Populated by CGI humanoid felines, the fanciful concept is based on T.S. Eliot’s 1939 poetry collection “Old Possum’s Book of Practical Cats.”
After Eliot’s widow Valerie gave Webber permission to use the material, she found an unpublished poem about Grizabella and a gathering of “Jellicle Cats” that culminated with a balloon trip to the Heaviside Layer.
The script by Hooper and Lee Hall involves a framing story in which a naïve kitten, Victoria (British ballerina Francesca Hayward), is abandoned in London’s West End Theater district alley and is eventually accepted into the Jellicle clan.
There’s gluttonous Bustopher Jones (James Corden), Jennyanydots (Rebel Wilson) dancing with cockroaches, magical Mr. Mistoffelees (Laurie Davidson), and Gus the aging Theater Cat (Ian McKellen). Clad in skintight outfits covered with digital fur with a CG tail and twitching CG ears, it’s bizarre as each sings a song about himself/herself.
The villain is predatory Macavity (Idris Elba), the monster of depravity, arising the ire of regal Old Deuteronomy (Judi Dench), who bears an alarming resemblance to Bert Lahr as the Cowardly Lion in “The Wizard of Oz.”

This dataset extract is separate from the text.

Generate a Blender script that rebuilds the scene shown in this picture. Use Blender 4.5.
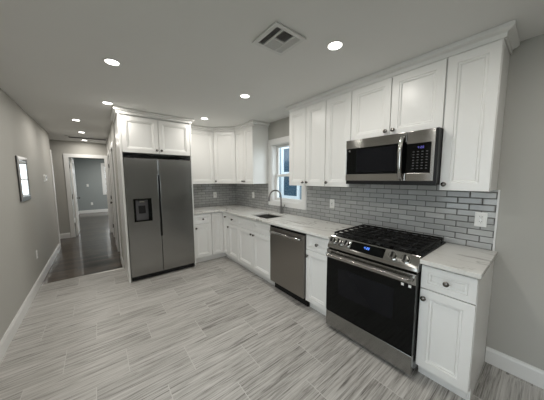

“Tonight is a magical night where I choose the cat that deserves a new life,” she says, explaining the upcoming Jellicle Ball. “I judge a cat by its soul.”
Predictably, the musical highlight is “Memory,” sung by bedraggled, formerly glamorous prosti-kitty Grizabella (Jennifer Hudson), now considered a social pariah.
The musical numbers are not prerecorded. Instead, they’re sung “au naturel” as each scene was being filmed. Unfortunately, these crooning actors – with the obvious exception of Hudson, Taylor Swift as Bombalurina and Jason Derulo as Rum Tum Tugger – are not trained singers, and it shows.
The new song “Beautiful Ghosts,” co-written by Lloyd Webber and Taylor Swift, is performed by Swift over the end credits.
On the Granger Movie Gauge of 1 to 10, “Cats” claws in with an inscrutable, ignominious 1, a cat-astrophe!